Request: Output the data word for word, dropping every image.
-- BEGIN --
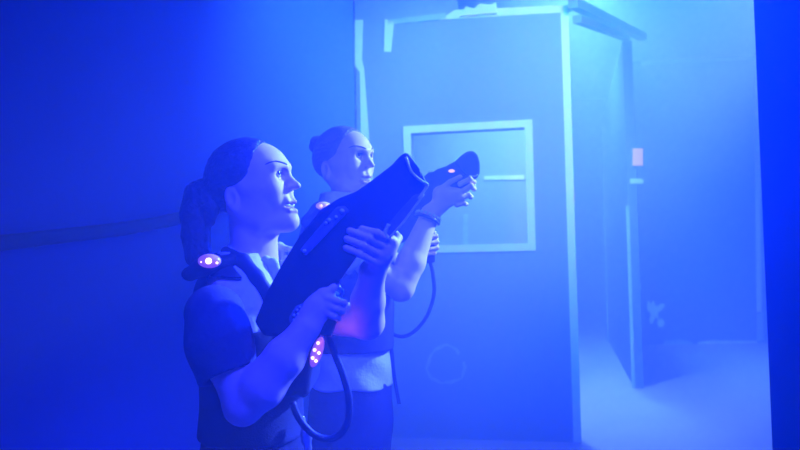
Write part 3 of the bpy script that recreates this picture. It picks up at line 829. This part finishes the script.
h_ = H2.s; Q = Field(); Q.ell(H2(202,168), [13.5*h_,14*h_,14*h_], None, h_); Q.cap(H2(202,168), H2(216,172), 9*h_, 9*h_, 5*h_)
Q.bump(lambda P: .0016*np.sin(np.arctan2(P[:,2]-H2(202,168)[2], P[:,0]-H2(202,168)[0])*5+(P[:,1]-H2(202,168)[1])*90))
surface('bun', Q, .003, MT['hair2'], hair2)
# shirt
fs, bbs = loft(T2, rows2, .010); Q = Field(); Q.add(fs, .01, 'u', bbs); Q.bump(folds(.0022, 42, 13))
Q.add(lambda P: (T2.xyw(P)[1]-382-1.5*np.sin(T2.xyw(P)[0]*.12))*s, .006, 'i')
shirt2 = surface('shirt', Q, .004, MT['shirt'], w2)
Q = Field(); Q.chain([A2_(323,205,-.02), A2_(333,209,-.075), A2_(346,212,-.085), A2_(356,212,-.05)], [3.4*s]*4, 3*s); Q.chain([A2_(323,205,-.02), A2_(333,203,.06), A2_(346,206,.07), A2_(356,212,.04)], [3.4*s]*4, 3*s)
surface('collar', Q, .0035, MT['shirt'], shirt2)
for k_ in (0, 1):
    Q = Field()
    if k_ == 0: Q.chain([A2_(331,234,-.17), A2_(352,252,-.165), A2_(368,264,-.155)], [.064,.068,.064], .03); Q.plane(A2_(360,259,-.16), P3(el2)-P3(sh2), .006)
    else: Q.chain([A2_(362,234,.15), A2_(384,256,.14)], [.064,.064], .03); Q.plane(A2_(382,254,.145), P3(e3)-P3(shl), .006)
    Q.bump(folds(.0018, 38, 20+k_)); surface('sleeve', Q, .004, MT['shirt'], shirt2)
# vest
fv, bbv = loft(T2, rows2, .024); Q = Field(); Q.add(fv, .01, 'u', bbv); Q.bump(folds(.001, 30, 19))
Q.add(lambda P: (T2.xyw(P)[1]-347)*s, .008, 'i'); Q.add(lambda P: (np.interp(T2.xyw(P)[0], [305,325,345,360,385], [204,206,218,228,236])-T2.xyw(P)[1])*s, .006, 'i')
Q.cap(T2(338,238,-.30/s), T2(338,238,-.13/s), .07, .07, .01, 's'); Q.cap(T2(366,238,.30/s), T2(366,238,.13/s), .07, .07, .01, 's')
core, _ = loft(T2, rows2, .011); Q.add(core, .003, 's')
vest2 = surface('vest', Q, .004, MT['vest'], w2)
Q = Field(); Q.chain([A2_(308,222,-.11), A2_(320,211,-.11), A2_(334,214,-.105)], [7*s,8*s,7*s], 5*s); surface('shoulder_pad', Q, .0035, MT['vest'], vest2)
Q = Field(); Q.ell(A2_(323.5,206,-.135), [7.5*s,4*s,.016], T2.R, .003); o = surface('shoulder_light', Q, .002, MT['ledpod2'], vest2); o['label'] = 'small pale pink shoulder light'
for x, y, r in ((321,206,1.6),(327,205.5,1.2)):
    bm = bmesh.new(); bmesh.ops.create_uvsphere(bm, u_segments=12, v_segments=8, radius=r*s); bmesh.ops.translate(bm, verts=bm.verts, vec=Vector(A2_(x,y,-.150)))
    from_bm('bulb', bm, MT['led2'], o, True)
pts = [(387,322),(391,345),(394,375),(399,404)]
bm = bmesh.new(); pv = None
for x, y in spline([(x,y,0) for x,y in pts], 6) and [(p.x,p.y) for p in spline([(x,y,0) for x,y in pts], 6)]:
    cur = [bm.verts.new(Vector(A2_(x+dx,y,-.03+dz))) for dx, dz in ((-1.8,-.012),(1.8,-.012),(1.8,.004),(-1.8,.004))]
    if pv:
        for i in range(4): bm.faces.new((pv[i], pv[(i+1)%4], cur[(i+1)%4], cur[i]))
    else: bm.faces.new(cur)
    pv = cur
bm.faces.new(pv); from_bm('hanging_strap', bm, MT['webbing'], vest2)
# bracelet: dark beads with a pale chain
bc = A2_(427,219.5,-.068); ax = P3(wr2)-P3(A2_(411,262,-.10)); Rb = frame(ax, P3(fw))
bm = bmesh.new(); ptsb = []
for k in range(19):
    a = 2*math.pi*k/18; ptsb.append(Vector(bc + .041*1.0*(Rb[:,1]*math.cos(a)*.95+Rb[:,2]*math.sin(a))))
bm_tube(bm, ptsb, .0055, 8); brc = from_bm('bracelet', bm, MT['bracelet'], w2, True)
bm = bmesh.new()
for k in range(18):
    a = 2*math.pi*k/18; bmesh.ops.create_icosphere(bm, subdivisions=2, radius=.005, matrix=Matrix.Translation(Vector(bc + ax/np.linalg.norm(ax)*.012 + .041*(Rb[:,1]*math.cos(a)*.95+Rb[:,2]*math.sin(a)))))
from_bm('bead_string', bm, MT['beadlight'], brc, True)
# trousers, shoes
ft, bbt = loft(T2, rows2, .003); Q = Field(); Q.add(ft, .02, 'u', bbt); legs_field(T2, Q, None, [.090,.070,.060], [(a, b, down(c,0,.10)) for a, b, c in legs2], .04)
Q.plane(T2(345,374), T2.u, .006); Q.plane((0,0,.075), (0,0,-1), .004); Q.bump(folds(.0018, 30, 26))
surface('trousers', Q, .005, MT['trousers'], w2)
for l_ in legs2: shoe(w2, l_[2], rtv)
# ------------------------------------------------------------------ her phaser
g2 = empty('phaser_gun', Vector(A2_(420,215,0)))
tag(g2, 'smaller dark phaser held up by the rear woman, nose in front of the window', 'toy gun')
plate('housing', [(395,247),(395,225),(398,205),(406,192),(420,181),(428,173),(437,172.5),(446,169.5),(458,159),(462,166),(474,178),(470,185),(458,197),(436,213),(424,226),(410,238)], A2_, -.035, .06, MT['gun'], g2, .008)
plate('nose', [(452,165),(459,157.5),(466,152.5),(472,152),(476.5,156),(478.5,164),(478.5,175),(474,181),(468,180)], A2_, -.042, .066, MT['gun'], g2, .010)
o = line('nose_edge', [(469,176),(474,176.5),(478,175)], -.042, .003, MT['gunedge'], g2, A2_); o['label'] = 'pale lower edge of the nose'
line('sight', [(428,172),(436,172.5),(443,172)], .0, .004, MT['gunedge'], g2, A2_)
bm = bmesh.new(); bmesh.ops.create_uvsphere(bm, u_segments=12, v_segments=8, radius=.007); bmesh.ops.scale(bm, verts=bm.verts, vec=(1.6,1,.8)); bmesh.ops.translate(bm, verts=bm.verts, vec=Vector(A2_(451.5,171,-.038)))
o = from_bm('indicator', bm, MT['led2'], g2, True); o['label'] = 'tiny pinkish indicator light'
bm = bmesh.new(); bmesh.ops.create_uvsphere(bm, u_segments=12, v_segments=8, radius=.009); bmesh.ops.translate(bm, verts=bm.verts, vec=Vector(A2_(473.5,185.5,.0)))
from_bm('pale_knob', bm, MT['stud'], g2, True)  # small pale ball below the nose
plate('grip', [(416,228),(426,224),(434,240),(435,262),(425,263),(421,250)], A2_, -.012, .030, MT['gun'], g2, .005)
line('cable', [(430,261),(433,275),(434,294),(428,314),(418,328),(406,336),(395,335),(387,327),(380,316)], .0, .0065, MT['rubber'], g2, A2_)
-- END --
Task result:
Write part 3 of the bpy script that recreates this picture. It picks up at line 829. This part finishes the script.
h_ = H2.s; Q = Field(); Q.ell(H2(202,168), [13.5*h_,14*h_,14*h_], None, h_); Q.cap(H2(202,168), H2(216,172), 9*h_, 9*h_, 5*h_)
Q.bump(lambda P: .0016*np.sin(np.arctan2(P[:,2]-H2(202,168)[2], P[:,0]-H2(202,168)[0])*5+(P[:,1]-H2(202,168)[1])*90))
surface('bun', Q, .003, MT['hair2'], hair2)
# shirt
fs, bbs = loft(T2, rows2, .010); Q = Field(); Q.add(fs, .01, 'u', bbs); Q.bump(folds(.0022, 42, 13))
Q.add(lambda P: (T2.xyw(P)[1]-382-1.5*np.sin(T2.xyw(P)[0]*.12))*s, .006, 'i')
shirt2 = surface('shirt', Q, .004, MT['shirt'], w2)
Q = Field(); Q.chain([A2_(323,205,-.02), A2_(333,209,-.075), A2_(346,212,-.085), A2_(356,212,-.05)], [3.4*s]*4, 3*s); Q.chain([A2_(323,205,-.02), A2_(333,203,.06), A2_(346,206,.07), A2_(356,212,.04)], [3.4*s]*4, 3*s)
surface('collar', Q, .0035, MT['shirt'], shirt2)
for k_ in (0, 1):
    Q = Field()
    if k_ == 0: Q.chain([A2_(331,234,-.17), A2_(352,252,-.165), A2_(368,264,-.155)], [.064,.068,.064], .03); Q.plane(A2_(360,259,-.16), P3(el2)-P3(sh2), .006)
    else: Q.chain([A2_(362,234,.15), A2_(384,256,.14)], [.064,.064], .03); Q.plane(A2_(382,254,.145), P3(e3)-P3(shl), .006)
    Q.bump(folds(.0018, 38, 20+k_)); surface('sleeve', Q, .004, MT['shirt'], shirt2)
# vest
fv, bbv = loft(T2, rows2, .024); Q = Field(); Q.add(fv, .01, 'u', bbv); Q.bump(folds(.001, 30, 19))
Q.add(lambda P: (T2.xyw(P)[1]-347)*s, .008, 'i'); Q.add(lambda P: (np.interp(T2.xyw(P)[0], [305,325,345,360,385], [204,206,218,228,236])-T2.xyw(P)[1])*s, .006, 'i')
Q.cap(T2(338,238,-.30/s), T2(338,238,-.13/s), .07, .07, .01, 's'); Q.cap(T2(366,238,.30/s), T2(366,238,.13/s), .07, .07, .01, 's')
core, _ = loft(T2, rows2, .011); Q.add(core, .003, 's')
vest2 = surface('vest', Q, .004, MT['vest'], w2)
Q = Field(); Q.chain([A2_(308,222,-.11), A2_(320,211,-.11), A2_(334,214,-.105)], [7*s,8*s,7*s], 5*s); surface('shoulder_pad', Q, .0035, MT['vest'], vest2)
Q = Field(); Q.ell(A2_(323.5,206,-.135), [7.5*s,4*s,.016], T2.R, .003); o = surface('shoulder_light', Q, .002, MT['ledpod2'], vest2); o['label'] = 'small pale pink shoulder light'
for x, y, r in ((321,206,1.6),(327,205.5,1.2)):
    bm = bmesh.new(); bmesh.ops.create_uvsphere(bm, u_segments=12, v_segments=8, radius=r*s); bmesh.ops.translate(bm, verts=bm.verts, vec=Vector(A2_(x,y,-.150)))
    from_bm('bulb', bm, MT['led2'], o, True)
pts = [(387,322),(391,345),(394,375),(399,404)]
bm = bmesh.new(); pv = None
for x, y in spline([(x,y,0) for x,y in pts], 6) and [(p.x,p.y) for p in spline([(x,y,0) for x,y in pts], 6)]:
    cur = [bm.verts.new(Vector(A2_(x+dx,y,-.03+dz))) for dx, dz in ((-1.8,-.012),(1.8,-.012),(1.8,.004),(-1.8,.004))]
    if pv:
        for i in range(4): bm.faces.new((pv[i], pv[(i+1)%4], cur[(i+1)%4], cur[i]))
    else: bm.faces.new(cur)
    pv = cur
bm.faces.new(pv); from_bm('hanging_strap', bm, MT['webbing'], vest2)
# bracelet: dark beads with a pale chain
bc = A2_(427,219.5,-.068); ax = P3(wr2)-P3(A2_(411,262,-.10)); Rb = frame(ax, P3(fw))
bm = bmesh.new(); ptsb = []
for k in range(19):
    a = 2*math.pi*k/18; ptsb.append(Vector(bc + .041*1.0*(Rb[:,1]*math.cos(a)*.95+Rb[:,2]*math.sin(a))))
bm_tube(bm, ptsb, .0055, 8); brc = from_bm('bracelet', bm, MT['bracelet'], w2, True)
bm = bmesh.new()
for k in range(18):
    a = 2*math.pi*k/18; bmesh.ops.create_icosphere(bm, subdivisions=2, radius=.005, matrix=Matrix.Translation(Vector(bc + ax/np.linalg.norm(ax)*.012 + .041*(Rb[:,1]*math.cos(a)*.95+Rb[:,2]*math.sin(a)))))
from_bm('bead_string', bm, MT['beadlight'], brc, True)
# trousers, shoes
ft, bbt = loft(T2, rows2, .003); Q = Field(); Q.add(ft, .02, 'u', bbt); legs_field(T2, Q, None, [.090,.070,.060], [(a, b, down(c,0,.10)) for a, b, c in legs2], .04)
Q.plane(T2(345,374), T2.u, .006); Q.plane((0,0,.075), (0,0,-1), .004); Q.bump(folds(.0018, 30, 26))
surface('trousers', Q, .005, MT['trousers'], w2)
for l_ in legs2: shoe(w2, l_[2], rtv)
# ------------------------------------------------------------------ her phaser
g2 = empty('phaser_gun', Vector(A2_(420,215,0)))
tag(g2, 'smaller dark phaser held up by the rear woman, nose in front of the window', 'toy gun')
plate('housing', [(395,247),(395,225),(398,205),(406,192),(420,181),(428,173),(437,172.5),(446,169.5),(458,159),(462,166),(474,178),(470,185),(458,197),(436,213),(424,226),(410,238)], A2_, -.035, .06, MT['gun'], g2, .008)
plate('nose', [(452,165),(459,157.5),(466,152.5),(472,152),(476.5,156),(478.5,164),(478.5,175),(474,181),(468,180)], A2_, -.042, .066, MT['gun'], g2, .010)
o = line('nose_edge', [(469,176),(474,176.5),(478,175)], -.042, .003, MT['gunedge'], g2, A2_); o['label'] = 'pale lower edge of the nose'
line('sight', [(428,172),(436,172.5),(443,172)], .0, .004, MT['gunedge'], g2, A2_)
bm = bmesh.new(); bmesh.ops.create_uvsphere(bm, u_segments=12, v_segments=8, radius=.007); bmesh.ops.scale(bm, verts=bm.verts, vec=(1.6,1,.8)); bmesh.ops.translate(bm, verts=bm.verts, vec=Vector(A2_(451.5,171,-.038)))
o = from_bm('indicator', bm, MT['led2'], g2, True); o['label'] = 'tiny pinkish indicator light'
bm = bmesh.new(); bmesh.ops.create_uvsphere(bm, u_segments=12, v_segments=8, radius=.009); bmesh.ops.translate(bm, verts=bm.verts, vec=Vector(A2_(473.5,185.5,.0)))
from_bm('pale_knob', bm, MT['stud'], g2, True)  # small pale ball below the nose
plate('grip', [(416,228),(426,224),(434,240),(435,262),(425,263),(421,250)], A2_, -.012, .030, MT['gun'], g2, .005)
line('cable', [(430,261),(433,275),(434,294),(428,314),(418,328),(406,336),(395,335),(387,327),(380,316)], .0, .0065, MT['rubber'], g2, A2_)